Jargon paling banyak dipakai para
pemimpin adalah sebuah perubahan. Yang kita lakukan berbeda dengan pemimpin sebelumnya.
Mereka, para pemimpin sebelumnya, telah memberikan kontribusi baik bagi
perusahaan. Banyak yang sudah kita capai. Tetapi tantangan ke depan tidak
pernah ringan. Kita perlu melakukan hal-hal yang berbeda. Perlu sebuah
perubahan yang lebih substansial. Waktu untuk istrirahat sudah selesai. Kini
saatnya melakukan hal-hal yang besar. Banyak yang diinginkan stakeholders kita.
Paling sederhana, kalau anda pulang
pada jam biasa, itu sangatlah biasa. Kita harus bisa memberikan kontribusi
lebih. Tidak cukup kalau kita pulang sebelum jam 5 sore. Saatnya untuk bekerja
lebih lama. Mungkin sekitar jam 8 atau jam 9 malam. “saya bekerja sampai sekitar
jam 10 hampir setiap malam”, padahal “saya sudah di kantor sebelum jam 8 pagi”.
“sering juga saya bekerja pada hari Sabtu, bahkan sampai hari Munggu”. Inilah
ciri-ciri kekuatan Pemimpin.
Kita bukan berada pada “business as usual”. Mari bekerja lebih
giat. Banyak yang harus kita perbaiki. Kita perlu mencapai sesuatu yang
berbeda. Kalau anda biasa-biasa saja, maka anda akan mendapatkan hal yang
biasa-biasa aja.
Sebenarnya seperti apa pekerjaan yang
tidak biasa-biasa saja? Apakah ukuran jam kantor berupa kewajiban dating dan
pulang itu salah? Kenapa orang diharuskan bekerja lebih lama dari waktu kerja
yang sudah diatur? Apakah orang yang bekerja lebih lama itu akan memberikan
kontribusi yang lebih? Atau kalau harus bekerja dalam waktu yang lebih lama,
kenapa jam kerja tidak ditetapkan sejak jam 07.00 pagi dan berakhir pada jam 22.00
malam?
Saya sering berdebat untuk pendapat
seperti ini. Saya sering merasa bosan ketika memasuki waktu jam 5 sore. Saya merasa,
jam 5 sore sudah memasuki waktu hiburan. Inilah waktu untuk lebih santai,
waktu untuk mengaso.
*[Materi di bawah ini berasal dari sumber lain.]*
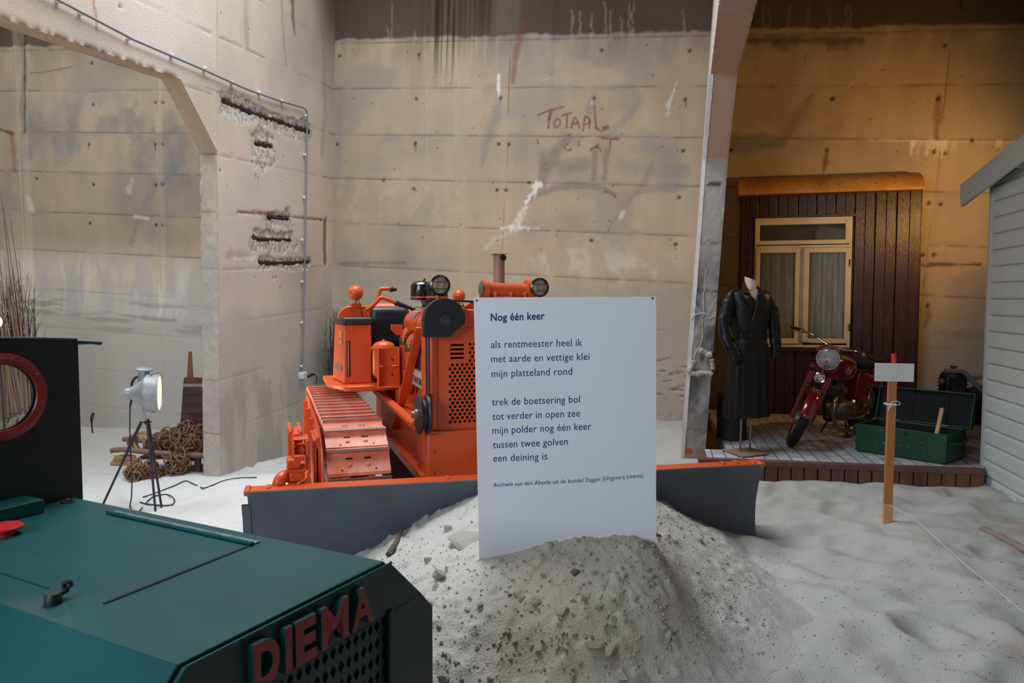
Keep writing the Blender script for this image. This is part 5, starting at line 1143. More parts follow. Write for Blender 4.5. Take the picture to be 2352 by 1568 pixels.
for i in range(ny):
    for j in range(nz):
        y0, y1 = y_a+(y_b-y_a)*i/ny, y_a+(y_b-y_a)*(i+1)/ny; z0, z1 = za+(zb_-za)*j/nz, za+(zb_-za)*(j+1)/nz; cy, cz = (y0+y1)/2, (z0+z1)/2; k = .78
        c_ = [(-.004, y0, z0), (-.004, y1, z0), (-.004, y1, z1), (-.004, y0, z1)]; m_ = [(-.004, cy, z0), (-.004, y1, cz), (-.004, cy, z1), (-.004, y0, cz)]
        d = [(-.004, cy, cz-(cz-z0)*k), (-.004, cy+(y1-cy)*k, cz), (-.004, cy, cz+(z1-cz)*k), (-.004, cy-(cy-y0)*k, cz)]
        d2 = [(p[0]+.003, p[1], p[2]) for p in d]
        vs = c_+d+d2+m_; 
        fs = [(0, 12, 4, 7, 15), (1, 13, 5, 4, 12), (2, 14, 6, 5, 13), (3, 15, 7, 6, 14)]+[(4+i_, 4+(i_+1) % 4, 8+(i_+1) % 4, 8+i_) for i_ in range(4)]
        gl.add(vs, fs, False)
grl = gl.build('grille', M_GRNF, front_plate, smooth=False)
for yy in (y_a+.004, y_b-.004): MB().box((-T-.01, yy-.009, za), (-T+.004, yy+.009, zb_+.01)).build('grille_bead', M_GRNF, front_plate, bevel=.003)
# cast letters, read from the photograph along the front plate
L0 = LO.L(566, 1560, 'x', -T); L1 = LO.L(846, 1420, 'x', -T); LT = LO.L(826, 1345, 'x', -T)
for ch, (pa_, pb_) in {'D': ((567, 0), (628, 0)), 'I': ((641, 0), (657, 0)), 'E': ((665, 0), (713, 0)), 'M': ((725, 0), (788, 0)), 'A': ((796, 0), (846, 0))}.items():
    ya, yb = LO.L(pa_[0], 1450, 'x', -T)[1], LO.L(pb_[0], 1450, 'x', -T)[1]
    v, fs = text_mesh(ch, 1.0, bold=(.05 if ch in 'DIE' else .028), extrude=.5); lo_, hi_ = v[:, 0].min(), v[:, 0].max(); top = v[:, 1].max()
    zt_ = ZL1; zl = ZL0
    vs = [(-T-.020*(1 if p[2] > 0 else 0), ya+(yb-ya)*(p[0]-lo_)/(hi_-lo_), zl+(zt_-zl)*p[1]/top) for p in v]
    m = MB(); 
    for f in fs:
        m.cur = 0 if all(v[i][2] > .4 for i in f) else 1
        m.add([vs[i] for i in f], [tuple(range(len(f)))], False)
    m.build('raised_letter', [M_LRED, M_GRN], front_plate, smooth=False)
# hatch on the hood top with its hinge, gaps and latch
def zt(px, py, dz=0): return lz(px, py, ZT+dz)
hb = [zt(258, 1172), zt(585, 1247), zt(235, 1388), zt(-180, 1290)]
M_GAP = mat('dark_gap', srgb(6, 10, 10), .8)
hat = MB()
g1a, g1b = zt(238, 1387), zt(592, 1246)
MB().bar(g1a+(0, 0, .0008), g1b+(0, 0, .0008), .010, .004).build('hatch_gap', M_GAP, hood)
MB().bar(zt(112, 1352)+(0, 0, .0006), zt(-220, 1245)+(0, 0, .0006), .003, .0025).build('hatch_gap', M_GAP, hood)
ha_, hb_ = zt(248, 1176, .006), zt(578, 1248, .006)
hn = MB().tube([ha_, hb_], .0055, 12).build('hinge', M_GRN, hood)
for t in np.linspace(.08, .92, 6): 
    c = ha_+(hb_-ha_)*t; MB().tube([c-(hb_-ha_)*.06, c+(hb_-ha_)*.055], .0066, 12).build('hinge_knuckle', M_GRN, hn)
u_ = nrm(hb_-ha_); n_ = np.array([-u_[1], u_[0], 0])*sg_
hl_ = MB().hexa([ha_+n_*.004-(0, 0, .006), hb_+n_*.004-(0, 0, .006), hb_+n_*.034-(0, 0, .006), ha_+n_*.034-(0, 0, .006)], [ha_+n_*.004-(0, 0, .001), hb_+n_*.004-(0, 0, .001), hb_+n_*.034-(0, 0, .0025), ha_+n_*.034-(0, 0, .0025)]).build('hinge_leaf', mat('scuffed_green', srgb(104, 134, 130), .3, var=.5, scale=14, bump=.5, bscale=25), hn)
for e in (ha_, hb_): MB().sphere(e+(0, 0, .001), .007, 12, 8, sc=(1, 1, .9)).build('hinge_end', M_CAB, hn)
c = zt(123, 1385); lt = MB().lathe(c, (0, 0, 1), [(.021, 0), (.021, .004), (.019, .022), (.016, .026), (0, .027)], 20).build('latch', M_CAB, hood)
e1 = zt(155, 1352, .02); MB().bar(c+(0, 0, .016), e1, .016, .012).build('latch_bar', M_CAB, lt, bevel=.003)
MB().torus(e1+(0, 0, .012), nrm([.6, -.5, .1]), .0075, .0055, 16, 8).build('latch_eye', M_CAB, lt)
c = zt(155, 1153); MB().torus(c+(0, 0, .002), (0, 0, 1), .020, .004, 20, 8).sphere(c+(0, 0, .004), .012, 12, 8).build('filler_ring', M_CAB, hood)
# flat box and round red cap near the cab
bt = zt(0, 1104, .055); a = lz(103, 1143, ZT+.055); b = lz(103, 1168, ZT+.0); 
p1 = lz(103, 1145, ZT+.05); p2 = lz(20, 1110, ZT+.05)
d1 = np.array([0, sg_, 0.]); x_r = p1[0]
bx = MB().box((p1[0], min(p1[1]-.0, p1[1]+sg_*.5), ZT), (p1[0]+.16, max(p1[1], p1[1]+sg_*.5), ZT+.05)).build('top_cover', M_GRN, lo, bevel=.006)
c = lz(8, 1196, ZT+.045); cp_ = MB().lathe((c[0], c[1], ZT), (0, 0, 1), [(.03, 0), (.03, .016), (.050, .018), (.055, .021), (.055, .027), (.051, .031), (0, .034)], 30).build('red_cap', M_CAP, lo)
# cab sheet with porthole
XC = HL; cabw = lz(188, 1138, ZT)
XC = cabw[0]; yr = cabw[1]
tr2 = LO.L(170, 780, 'x', XC); tl2 = LO.L(0, 762, 'x', XC)
pc = LO.L(0, 912, 'x', XC); R_o = .166; R_i = .122
rr = LO.L(105, 910, 'x', XC); R_o = abs(rr[1]-pc[1]); ri = LO.L(78, 910, 'x', XC); R_i = abs(ri[1]-pc[1])
yl = yr+sg_*1.0
zc_top = tr2[2]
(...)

Saya sering bingung ketika para boss mengajak saya tetap untuk
mengikuti meeting, padahal sudah jam 5 sore. Padahal secara fisik, saya
melihat, hampir semua orang yang mengikuti rapat (meeting) sudah mulai merasa
lelah. Wajahnya mulai kusut dan tidak sedikit yang mengantuk.
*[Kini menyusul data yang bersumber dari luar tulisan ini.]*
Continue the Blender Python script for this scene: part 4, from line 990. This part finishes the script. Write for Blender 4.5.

Lebih hebat lagi, saya tidak melihat
munculnya ide-ide brilliant dari seluruh peserta rapat. Hampir semua yang hadir
karena ada keterpaksaan. Takut dianggap “pemalas”. tentu saja takut tidak diperhitungkan pada saat proses penilaian kinerja. Saya jadi teringat apa yang disampaikan Morten T. Hansen dalam bukunya Great At Work (2018). Morten menempatkan kata Value sebagai salah satu ukuran yang perlu diperhatikan. Jangan pernah bekerja, tetapi nilainya nihil. Value sering tidak didasarkan pada kuantitas waktu kerja. Tetapi sesuatu yang memberikan harga bagi perusahaan. Lama kerja, hasilnya bisa nihil. Jadi, carilah sesuatu yang mempunyai nilai. Lihat saja, kalau anda bekerja sampai malam, pasti badan anda menjadi letih. Pikiran anda juga bisa sangat letih. Kalau anda sudah berkeluarga, semua orang bisa anda salahkan. Termasuk bawahan anda, keluarga, dan siapa saja yang berhubungan dengan anda.
Karena itu sebuah proses perubahan, selalu harus diukur antara lain melalui value. Jangan sekedar bekerja melalui tenaga. Pikirkan sebuah pekerjaan yang memberikan manfaat, nilai dan biasanya tidak perlu dilakukan secara terlalu lama.